Sementara Kompas, 15 Juli 1970, mencatat, 17 hippies diperintahkan segera meninggalkan Indonesia setelah masa berlaku visa mereka habis. Saat masuk Indonesia, mereka menyamar sebagai mahasiswa, wartawan, pedagang, dan seniman. Mereka berasal dari Australia, AS, Swedia, Inggris, dan Perancis.
Lagi, seorang hippie asal Inggris diperintahkan meninggalkan Indonesia setelah mengganggu ketertiban umum (Kompas, 3 Agustus 1971). Dia tidak membayar sewa kendaraan, menganggu perempuan, dan merusak etalase toko. Ketika diperiksa dokter, orang ini mengonsumsi banyak LSD, salah satu jenis narkoba.

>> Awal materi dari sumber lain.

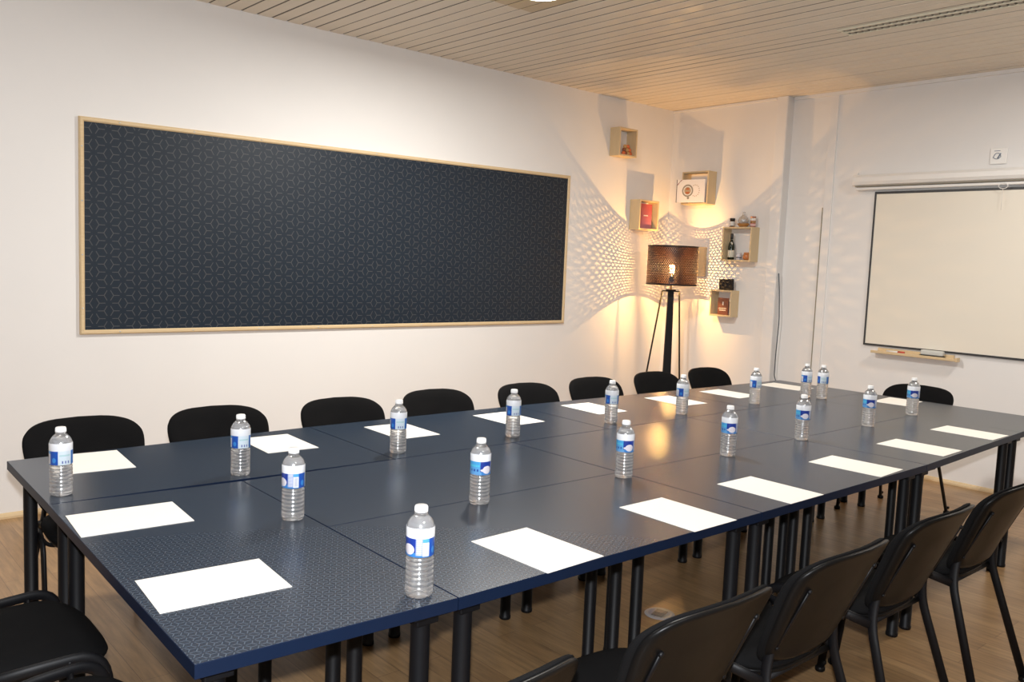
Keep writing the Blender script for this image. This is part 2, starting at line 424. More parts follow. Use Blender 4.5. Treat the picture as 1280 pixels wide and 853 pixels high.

Mengonsumsi narkoba adalah salah satu gaya hidup hippies. Dengan narkoba, mereka berusaha membebaskan diri dari berbagai masalah kehidupan. Padahal, semua itu adalah kesia-siaan yang berakhir dengan mati muda (Kompas, 26 Agustus 1994).
Seiring berjalannya waktu, pengaruh hippies semakin memudar ketika semakin banyak orang menyadari kehidupan bebas bukan jaminan mendapatkan kebahagiaan.